### Information shown
====

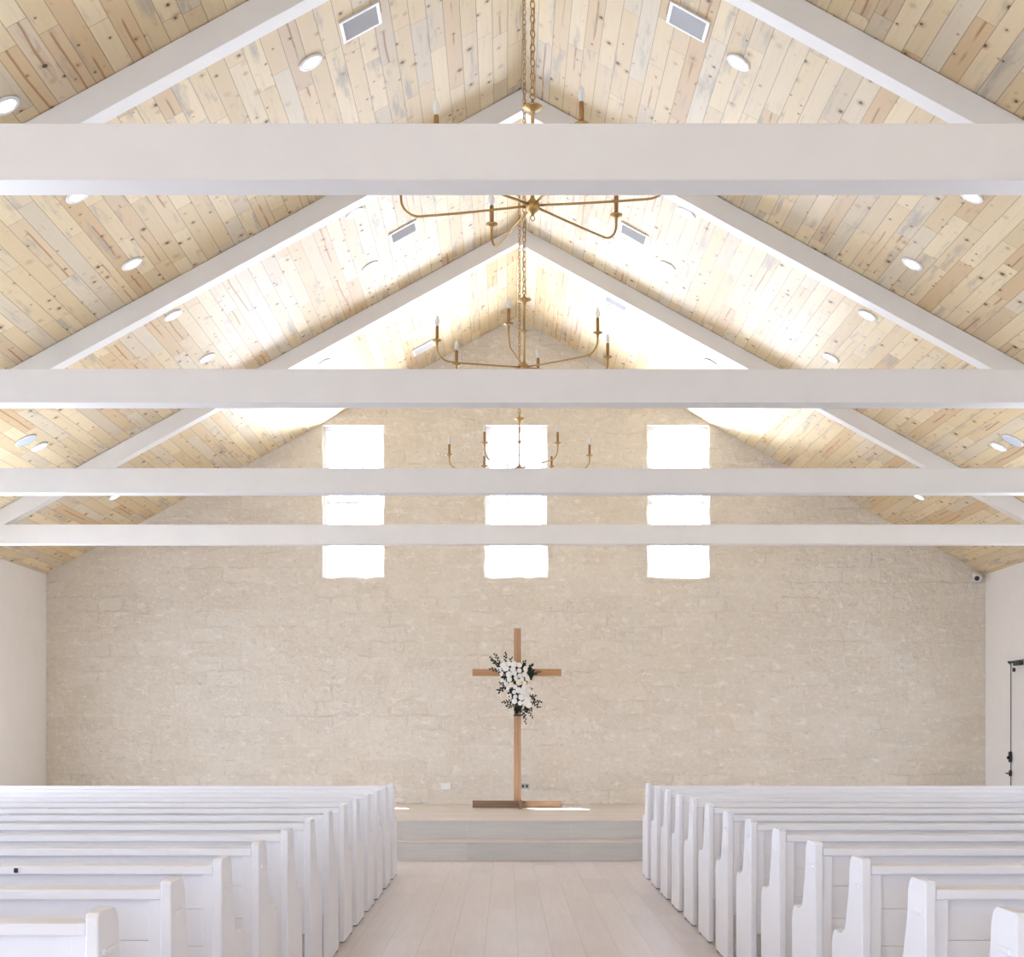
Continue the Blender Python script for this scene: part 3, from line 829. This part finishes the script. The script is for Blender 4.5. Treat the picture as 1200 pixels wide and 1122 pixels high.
def wmath(op, a, b):
    m = nt.nodes.new('ShaderNodeMath'); m.operation = op
    for i, v in enumerate((a, b)):
        if isinstance(v, (int, float)): m.inputs[i].default_value = v
        else: nt.links.new(v, m.inputs[i])
    return m.outputs[0]
ahead = wmath('MULTIPLY', ramp(sx.outputs[1], .30, .60), wmath('SUBTRACT', 1.0, ramp(wmath('ABSOLUTE', sx.outputs[0], 0.0), .45, .75)))
ground = wmix(ahead, GRD, GRD_SUN)      # sunlit paving beyond the stone end wall
day = wmix(ramp(sx.outputs[2], -.03, .03), ground, SKY)
shade = nt.nodes.new('ShaderNodeMix'); shade.data_type = 'RGBA'; shade.blend_type = 'MULTIPLY'; shade.inputs[0].default_value = 1.0
nt.links.new(day, shade.inputs[6]); nt.links.new(wmix(ramp(sx.outputs[0], .25, .7), (1.08, 1.08, 1.08), (.38, .38, .38)), shade.inputs[7])
nt.links.new(shade.outputs[2], bg.inputs[0])                   # added dimming of right-hand daylight, so left aisle faces fall darker
bg.inputs[1].default_value = 1.0
nt.links.new(bg.outputs[0], wo.inputs[0])
def portal(loc, rot, sx_, sy_):
    l = bpy.data.lights.new('window_portal', 'AREA'); l.shape = 'RECTANGLE'; l.size = sx_; l.size_y = sy_
    l.cycles.is_portal = True
    o = bpy.data.objects.new('window_portal', l); C.objects.link(o); o.location = loc; o.rotation_euler = rot
for a, c in WX: portal(((a + c) / 2, YF + .29, (WZ0 + WZ1) / 2), (-PI / 2, 0, 0), c - a, WZ1 - WZ0)
for h in LWIN: portal((-HW - .29, (h[0] + h[1]) / 2, (h[2] + h[3]) / 2), (PI / 2, 0, -PI / 2), h[1] - h[0], h[3] - h[2])
for h in RWIN: portal((HW + .29, (h[0] + h[1]) / 2, (h[2] + h[3]) / 2), (PI / 2, 0, PI / 2), h[1] - h[0], h[3] - h[2])
portal((0, YB - .29, 1.25), (PI / 2, 0, 0), 3.2, 2.5)
sl = bpy.data.lights.new('sun', 'SUN'); sl.energy = 30.0; sl.angle = math.radians(.53); sl.color = (1, .96, .90)
so = bpy.data.objects.new('sun', sl); C.objects.link(so)
so.rotation_euler = Vector((.40, -1.12, -3.25)).to_track_quat('-Z', 'Y').to_euler(); so.location = (-3, 26, 14)

# ------------------------------------------------------------------ camera and colour
cd = bpy.data.cameras.new('camera'); cam = bpy.data.objects.new('camera', cd); C.objects.link(cam)
cam.location = (-.14, 0, 1.44); cam.rotation_euler = (PI / 2, 0, 0)
cd.sensor_fit = 'HORIZONTAL'; cd.sensor_width = 36.0; cd.lens = 1700 / 1200 * 36.0
cd.shift_x = 7 / 1200; cd.shift_y = 299 / 1200; cd.clip_start = .05; cd.clip_end = 200
S.camera = cam
S.view_settings.view_transform = 'Standard'; S.view_settings.look = 'None'; S.view_settings.gamma = 1.0; S.view_settings.use_curve_mapping = False
S.view_settings.exposure = 0.42
S.cycles.use_denoising = True
S.cycles.max_bounces = 9; S.cycles.diffuse_bounces = 7; S.cycles.transparent_max_bounces = 8
S.cycles.sample_clamp_indirect = 6.0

====

### Task statement
Every line of the data above should be quoted exactly. Omit the pictures.

### Result for this task
Continue the Blender Python script for this scene: part 3, from line 829. This part finishes the script. The script is for Blender 4.5. Treat the picture as 1200 pixels wide and 1122 pixels high.
def wmath(op, a, b):
    m = nt.nodes.new('ShaderNodeMath'); m.operation = op
    for i, v in enumerate((a, b)):
        if isinstance(v, (int, float)): m.inputs[i].default_value = v
        else: nt.links.new(v, m.inputs[i])
    return m.outputs[0]
ahead = wmath('MULTIPLY', ramp(sx.outputs[1], .30, .60), wmath('SUBTRACT', 1.0, ramp(wmath('ABSOLUTE', sx.outputs[0], 0.0), .45, .75)))
ground = wmix(ahead, GRD, GRD_SUN)      # sunlit paving beyond the stone end wall
day = wmix(ramp(sx.outputs[2], -.03, .03), ground, SKY)
shade = nt.nodes.new('ShaderNodeMix'); shade.data_type = 'RGBA'; shade.blend_type = 'MULTIPLY'; shade.inputs[0].default_value = 1.0
nt.links.new(day, shade.inputs[6]); nt.links.new(wmix(ramp(sx.outputs[0], .25, .7), (1.08, 1.08, 1.08), (.38, .38, .38)), shade.inputs[7])
nt.links.new(shade.outputs[2], bg.inputs[0])                   # added dimming of right-hand daylight, so left aisle faces fall darker
bg.inputs[1].default_value = 1.0
nt.links.new(bg.outputs[0], wo.inputs[0])
def portal(loc, rot, sx_, sy_):
    l = bpy.data.lights.new('window_portal', 'AREA'); l.shape = 'RECTANGLE'; l.size = sx_; l.size_y = sy_
    l.cycles.is_portal = True
    o = bpy.data.objects.new('window_portal', l); C.objects.link(o); o.location = loc; o.rotation_euler = rot
for a, c in WX: portal(((a + c) / 2, YF + .29, (WZ0 + WZ1) / 2), (-PI / 2, 0, 0), c - a, WZ1 - WZ0)
for h in LWIN: portal((-HW - .29, (h[0] + h[1]) / 2, (h[2] + h[3]) / 2), (PI / 2, 0, -PI / 2), h[1] - h[0], h[3] - h[2])
for h in RWIN: portal((HW + .29, (h[0] + h[1]) / 2, (h[2] + h[3]) / 2), (PI / 2, 0, PI / 2), h[1] - h[0], h[3] - h[2])
portal((0, YB - .29, 1.25), (PI / 2, 0, 0), 3.2, 2.5)
sl = bpy.data.lights.new('sun', 'SUN'); sl.energy = 30.0; sl.angle = math.radians(.53); sl.color = (1, .96, .90)
so = bpy.data.objects.new('sun', sl); C.objects.link(so)
so.rotation_euler = Vector((.40, -1.12, -3.25)).to_track_quat('-Z', 'Y').to_euler(); so.location = (-3, 26, 14)

# ------------------------------------------------------------------ camera and colour
cd = bpy.data.cameras.new('camera'); cam = bpy.data.objects.new('camera', cd); C.objects.link(cam)
cam.location = (-.14, 0, 1.44); cam.rotation_euler = (PI / 2, 0, 0)
cd.sensor_fit = 'HORIZONTAL'; cd.sensor_width = 36.0; cd.lens = 1700 / 1200 * 36.0
cd.shift_x = 7 / 1200; cd.shift_y = 299 / 1200; cd.clip_start = .05; cd.clip_end = 200
S.camera = cam
S.view_settings.view_transform = 'Standard'; S.view_settings.look = 'None'; S.view_settings.gamma = 1.0; S.view_settings.use_curve_mapping = False
S.view_settings.exposure = 0.42
S.cycles.use_denoising = True
S.cycles.max_bounces = 9; S.cycles.diffuse_bounces = 7; S.cycles.transparent_max_bounces = 8
S.cycles.sample_clamp_indirect = 6.0